Porque eres la Madre tierna que invita a que vuelvan al Padre los hijos alejados, y a que se reconcilien entre sí y con Él, los enemistados.
Porque eres la Madre fiel que defiende como nadie la vida y la dignidad de todo hombre, aun sabiendo que muchas veces será perseguida y combatida incluso por aquellos mismos a quienes protege.
Porque eres la Madre abnegada que no olvida a ninguno de sus hijos; a todos protege; a todos exhorta; por todos reza.
¿Qué interés puede impulsarte a favorecer a quienes te persiguen, a velar por quienes te calumnian y a perdonar a todos? Sólo la inquebrantable fidelidad a Cristo, tu Esposo.
Porque nunca te amedrenta el desprestigio ni la persecución, cuando de anunciar el Evangelio de Cristo se trata.
Porque no existe en la historia de la humanidad otra institución en la que tantos hombres y mujeres, de tan diversas culturas, condiciones sociales, edades y costumbres, hayan ofrecido voluntariamente la vida por Cristo, a veces hasta el supremo testimonio del derramamiento de la propia sangre.
Porque sólo tus hijos bienaventurados han obtenido de Dios verdaderos milagros, tan patentemente innegables como científicamente inexplicables.
Porque sólo tus enseñanzas han sido siempre las mismas, nunca contaminadas con corrientes ideológicas ni políticas, ni siquiera cuando algunos de tus hijos hubieren podido adherir a ellas.
¿Por qué te necesito, Iglesia Católica Apostólica Romana?
Porque sólo en tu seno el Hijo de Dios me ha dado la certeza de que no seré víctima de las fuerzas del mal, cuando afirmó que las puertas del infierno no prevalecerían contra ti (Cf.

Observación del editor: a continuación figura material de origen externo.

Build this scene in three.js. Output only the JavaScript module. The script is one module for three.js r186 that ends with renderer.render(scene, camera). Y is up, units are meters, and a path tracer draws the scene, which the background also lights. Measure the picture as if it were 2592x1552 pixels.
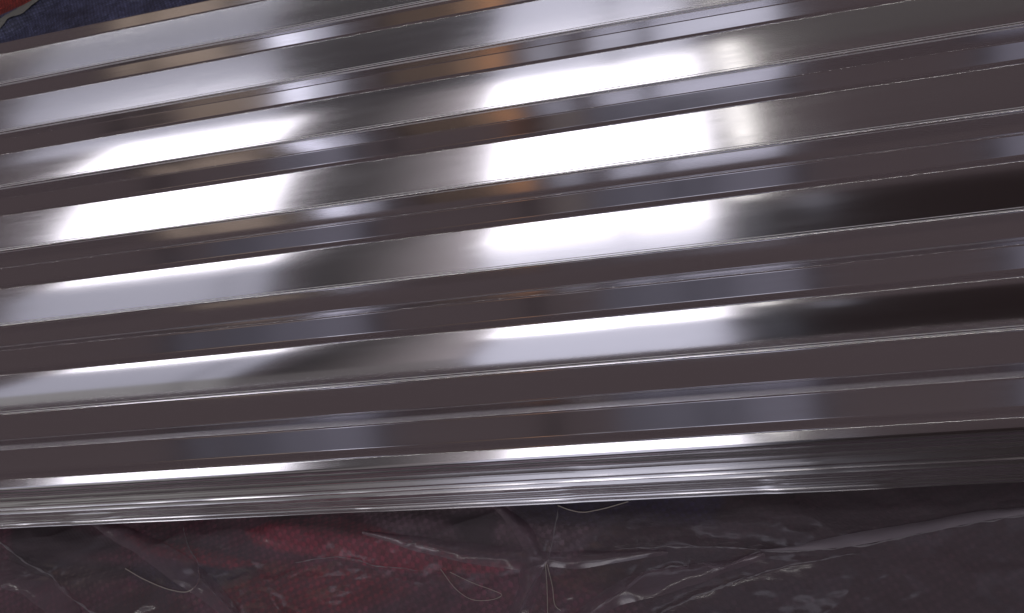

Supra: Mt. 16, 18b).
Porque sólo en ti, Ancla de salvación, el Señor Jesucristo, ha puesto un Vicario suyo, garante de la Verdad, cuya fe no puede vacilar: “Simón, Simón, Satanás te busca para zarandearte como trigo, pero Yo he rogado por ti para que no desfallezca tu fe; y tú, una vez convertido, confirma a tus hermanos.” (Lc. 22, 31-32).
Porque sólo en ti puedo contemplar la obra más perfecta salida de manos del Creador: María, la Madre de Jesucristo, Dios verdadero, la Madre tuya, Iglesia santa, y por ello, nuestra Madre, modelo de la plenitud a la que aspiramos los redimidos.
Porque sólo tú me das a beber de la fuente de la misericordia y del perdón de Dios que es el sacramento de la Reconciliación; en efecto, el Señor ha elegido ministros para que en su nombre, nos absuelvan de nuestras faltas: “Reciban el Espíritu Santo. A quienes perdonen los pecados, les serán perdonados, y a quienes se los retengan, les serán retenidos” (Jn. 20, 22b-23).
Porque sólo tú, fundada por Jesucristo, Pontífice eterno, fiel a su mandato (Cf. Lc. 22, 19c), me ofreces el verdadero Maná, reservado para la plenitud de los tiempos (Cf. Apoc. 2, 17): Su Cuerpo glorioso y Su Sangre preciosa, Misterio de Amor, por el que se cumple la promesa del Señor: “Yo estaré siempre con ustedes, hasta el fin del mundo” (Mt. 28, 20).
Por todo esto, Santa Madre Iglesia, porque sé quién eres, porque te creo y porque te necesito, agradezco al Todopoderoso el don inefable de tu existencia.
En ti, Arca bendita impulsada por el Viento del Espíritu, bajo la guía de Pedro, quiero navegar por los océanos del mundo hacia el Puerto de la eterna salvación.